My "GM Notes" is a single page listing the things I want to do in order that session.
1. Intro new Improved Grab house rule
2. Give out karma points
3. PC wakes up in dragon's lair, negotiate
4. Door closes on other PCs (DC 25) & clatter - skeledemon
5. First PC - escape or accept dragon's quest
6. Party reunite
7. out door after cleric
8. Track - 2 miles - soft ground, then hard, if lose trail "grig footsteps everywhere -- dance last night"
9. Ranger's companion circles overhead (Nature DC 15)
10. Return quest reward - if to Lady Arabella - "Want to be sheriff?" if to Sheriff Monte - reward potions CMW CMW and Arabella pouts
As you can see, I'm a big ol' railroader. Although there's a little bit of Justin Alexander's "situations not plots"
timeline idea in there too. And in actual practice there was a showdown with the dragon in the middle of step 8 that isn't on the outline because I didn't plan for them to betray him.
The other half of my notes is from during the session -- stuff I didn't plan for and need to remember. I also mark down what time we got through with encounters just so I can evaluate my pacing. (this is from a different session)
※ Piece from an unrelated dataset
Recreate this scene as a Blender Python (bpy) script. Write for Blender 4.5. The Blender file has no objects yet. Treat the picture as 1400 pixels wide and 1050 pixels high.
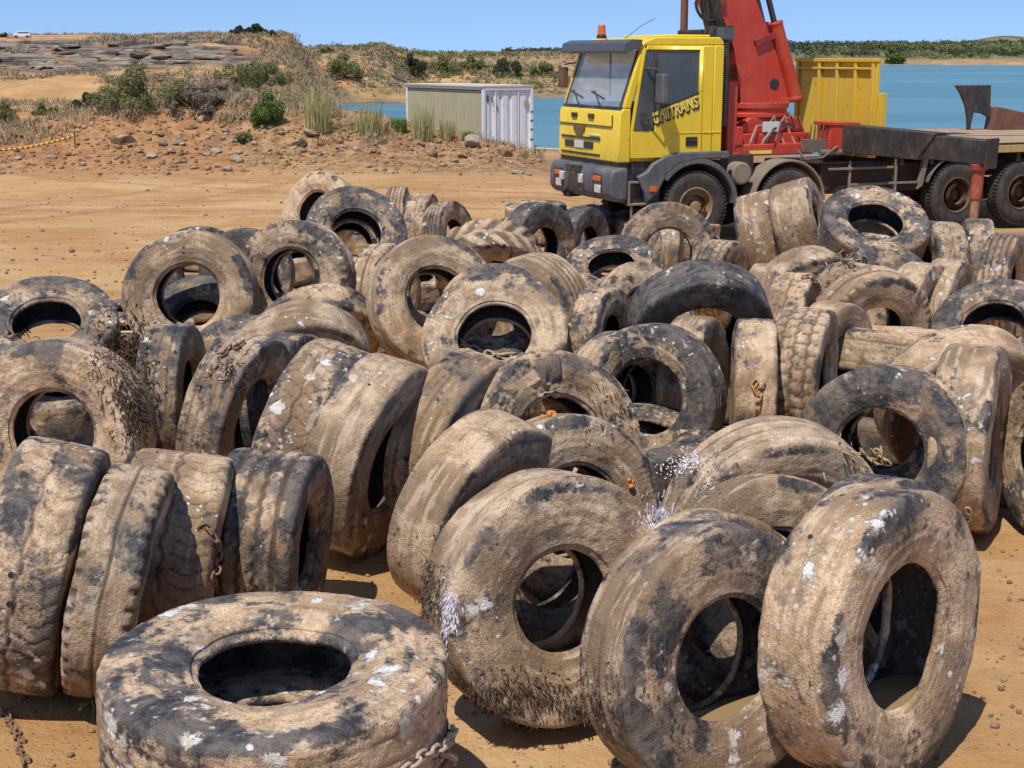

hairpin is red coral-shell
11:30 PM in rat tunnels
ogre: shot in plumber's crack
PC uses Sleight of Hand to switch religious symbols
dwarf haunts the well
bard promises wand CLW if his girlfriend gets the hairpin
Sharra & Arlen date: drop anchor in rented boat
3:36 AM Fight with assassin over
All that stuff like campaign history, rules I look up a lot, etc, I don't think of as GM notes -- they're "reference." One place where this blurs is NPCs. I keep each NPC on his own note card and I have his history and attitudes on there, but I also add things to his card that develop during play, like who gave him the finger.